備忘録 14. 前だけをみる

あるとき、いつも後悔ばかりしている自分に気づいた。ああすれば良かった、こうすれば別の未来があったかもしれない。日々の生活の中で、後悔することがなんと多いことか。私はいつも、「私の人生は失敗だけで出来ている。」と話している。そして、その失敗は必ず後悔を伴っている。

後悔とは何だろう?過去に起こった、あるいは自ら引き起こした出来事によって、現在、あるいは未来が、良くない方向に動いたことを悔いていることであろうか?
いつもは、その後悔を頭の中に封印したり、忘れたりする努力で、やり過ごしてきた。多くの人々も、たぶんそうするだろう。
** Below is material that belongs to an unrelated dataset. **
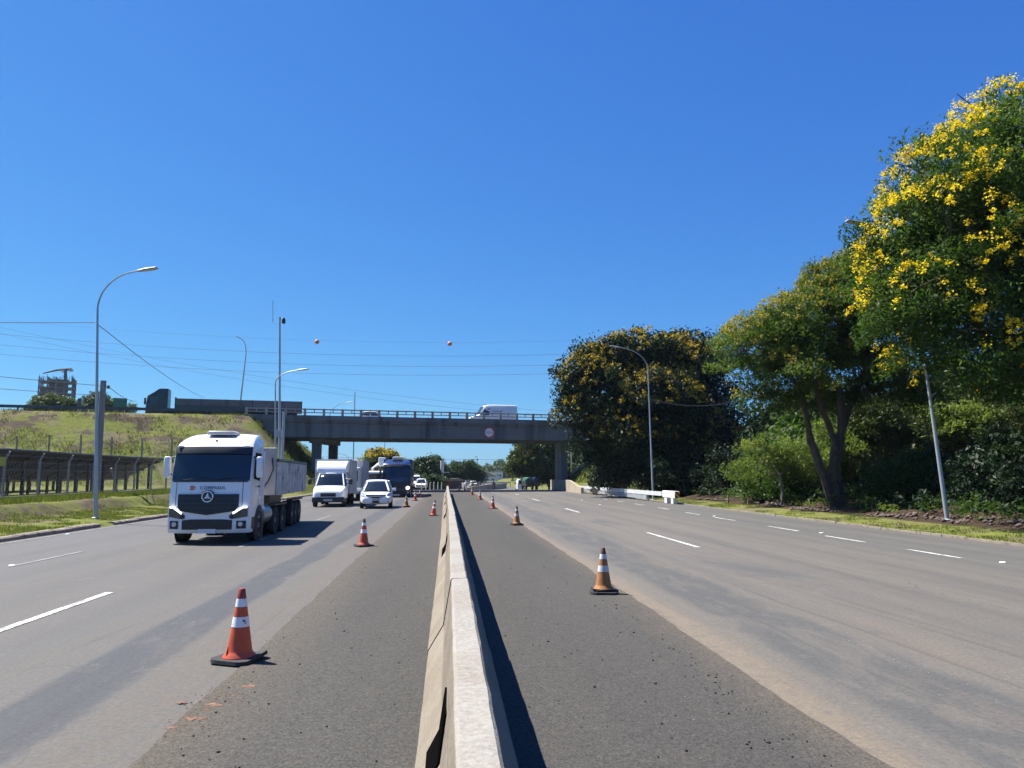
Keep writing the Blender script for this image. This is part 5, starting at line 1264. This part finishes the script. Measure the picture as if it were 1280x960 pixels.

 私は、因果応報という考え方が嫌いである。過去に起きた出来事に現在がひきづられているという考え方だ。先祖の悪い行動が、あなたの人生を狂わせているという占いをする人もいるかもしれない。そういう考えも、苦手である。過去と未来は、一対一には対応しない。複雑な過去のネットワークの上に現在が成り立っているので、現在は、過去に起こった特定の何かのせいではない。

それでも、何か失敗をして後悔している自分がいる。そんな毎日を過ごしながら、先日、突然気がついたことがある。後悔することで、無駄に過去を引きずっているようだ。それは、とても無駄な時間に思えてきた。なんともったいない時間の使い方だろう?残りの人生、前だけみて生きようと思った。

今後はできるかぎり、前しか見ないことにしよう。そう考えている。あまり未来を見過ぎて心配するのも問題だが、私の未来はそんなに長くないので、その心配はいらない。過去に囚われてもしかたがない。過去に心を向けるよりは、残り少ない今を生きることに注力したい。数十年の過去は、すべて断捨離することにした。だから、私には新しい未来のみが待っている。